When he finished, a small man with a receding hairline and a bow tie jumped up from the audience. Houbolt knew all too well who he was: the intuitively brilliant and hot-blooded Max Faget, his long-time Langley associate and present member of the STG. “His figures lie,” Faget accused, rather nastily. “He doesn’t know what he’s talking about.”

Even in a “bull session” back at Langley, Faget’s fiery accusation would have been upsetting. But “in an open meeting, in front of Houbolt’s peers and supervisors,” it was “a brutal thing for one Langley engineer to say to another.”37 And Faget had not bothered to say this to him four days earlier during the more private STG management briefing at Langley, when Houbolt and the others, who also were to give talks at headquarters (Clint Brown, John Bird, and Max Kurbjun), had previewed their same, exact presentations.
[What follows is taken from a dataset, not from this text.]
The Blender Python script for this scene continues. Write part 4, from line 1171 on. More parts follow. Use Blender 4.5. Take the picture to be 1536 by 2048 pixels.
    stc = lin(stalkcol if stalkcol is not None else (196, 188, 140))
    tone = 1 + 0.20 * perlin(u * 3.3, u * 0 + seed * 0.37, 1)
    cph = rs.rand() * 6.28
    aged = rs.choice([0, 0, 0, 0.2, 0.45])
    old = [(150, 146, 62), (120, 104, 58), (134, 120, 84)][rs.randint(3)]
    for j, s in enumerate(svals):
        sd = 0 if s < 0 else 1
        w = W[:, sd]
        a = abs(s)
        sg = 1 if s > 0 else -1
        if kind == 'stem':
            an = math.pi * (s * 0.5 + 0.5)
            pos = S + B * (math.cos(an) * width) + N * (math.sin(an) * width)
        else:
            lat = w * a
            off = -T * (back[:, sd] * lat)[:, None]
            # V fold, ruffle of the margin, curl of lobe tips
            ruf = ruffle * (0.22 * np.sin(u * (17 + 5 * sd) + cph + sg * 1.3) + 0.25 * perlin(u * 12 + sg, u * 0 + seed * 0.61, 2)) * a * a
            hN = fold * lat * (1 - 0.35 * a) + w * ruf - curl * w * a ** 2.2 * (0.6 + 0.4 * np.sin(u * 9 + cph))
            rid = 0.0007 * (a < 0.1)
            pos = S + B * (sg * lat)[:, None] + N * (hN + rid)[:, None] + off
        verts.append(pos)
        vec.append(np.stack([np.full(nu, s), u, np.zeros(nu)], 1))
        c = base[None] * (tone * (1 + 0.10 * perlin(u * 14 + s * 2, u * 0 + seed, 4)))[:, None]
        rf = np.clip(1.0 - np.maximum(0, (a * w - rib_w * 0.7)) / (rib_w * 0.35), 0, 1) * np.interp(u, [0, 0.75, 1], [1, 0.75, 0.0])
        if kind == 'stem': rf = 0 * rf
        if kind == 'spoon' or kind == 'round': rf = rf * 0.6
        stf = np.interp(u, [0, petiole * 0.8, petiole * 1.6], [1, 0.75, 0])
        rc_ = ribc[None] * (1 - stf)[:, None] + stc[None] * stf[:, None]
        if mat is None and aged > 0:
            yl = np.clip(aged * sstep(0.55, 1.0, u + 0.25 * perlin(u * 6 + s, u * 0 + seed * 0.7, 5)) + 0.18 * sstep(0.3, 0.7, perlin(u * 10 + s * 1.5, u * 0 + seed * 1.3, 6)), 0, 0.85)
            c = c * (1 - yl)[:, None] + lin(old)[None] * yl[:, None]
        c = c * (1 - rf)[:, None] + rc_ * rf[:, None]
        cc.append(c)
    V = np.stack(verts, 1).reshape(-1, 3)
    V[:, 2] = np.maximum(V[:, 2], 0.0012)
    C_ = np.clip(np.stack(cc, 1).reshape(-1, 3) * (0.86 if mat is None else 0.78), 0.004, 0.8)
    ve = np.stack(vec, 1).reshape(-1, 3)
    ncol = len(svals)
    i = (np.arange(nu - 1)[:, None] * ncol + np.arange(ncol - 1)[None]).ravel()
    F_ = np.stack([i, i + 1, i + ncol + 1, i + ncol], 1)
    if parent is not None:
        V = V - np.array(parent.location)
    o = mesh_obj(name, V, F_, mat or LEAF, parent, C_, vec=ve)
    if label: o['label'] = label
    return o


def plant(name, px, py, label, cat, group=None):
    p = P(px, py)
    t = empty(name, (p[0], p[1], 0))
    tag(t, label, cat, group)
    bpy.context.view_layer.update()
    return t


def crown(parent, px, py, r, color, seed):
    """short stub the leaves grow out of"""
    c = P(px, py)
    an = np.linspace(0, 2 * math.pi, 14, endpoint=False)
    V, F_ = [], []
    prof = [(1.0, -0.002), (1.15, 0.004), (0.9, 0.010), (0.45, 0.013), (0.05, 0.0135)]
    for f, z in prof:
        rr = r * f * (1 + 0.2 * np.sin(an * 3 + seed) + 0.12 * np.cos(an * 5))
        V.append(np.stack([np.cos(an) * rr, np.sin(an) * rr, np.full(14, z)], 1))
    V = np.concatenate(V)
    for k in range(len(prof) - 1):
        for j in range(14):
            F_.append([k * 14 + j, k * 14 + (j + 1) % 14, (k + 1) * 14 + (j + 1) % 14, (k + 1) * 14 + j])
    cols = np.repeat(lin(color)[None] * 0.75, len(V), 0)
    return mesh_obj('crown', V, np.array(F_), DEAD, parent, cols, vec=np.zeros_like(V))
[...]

This time, he carried his vocal objections out into the hallway, even after the meeting was over.

Houbolt was certainly not a person without his own blind spots; for example he was a change-agent whose primary approach was technical, rather than augmenting purely fact-based reasoning with the arts of political persuasion. Writes Hansen:

Houbolt was a brilliant engineering analyst—and an energetic, persistent, and often eloquent advocate of the causes he espoused—but he was not an overly shrewd behind-the-scenes player of institutional politics. Faced with the impasse of early 1961, his first instinct was simply to find more sound and logical retorts to the criticisms he had been hearing.

An inability to mix the technical with the behavioral is a common development area for many Black Belt-types. But that aside, Houbolt’s actions demonstrates a critical attribute of any process excellence professional — the courage to take a stand.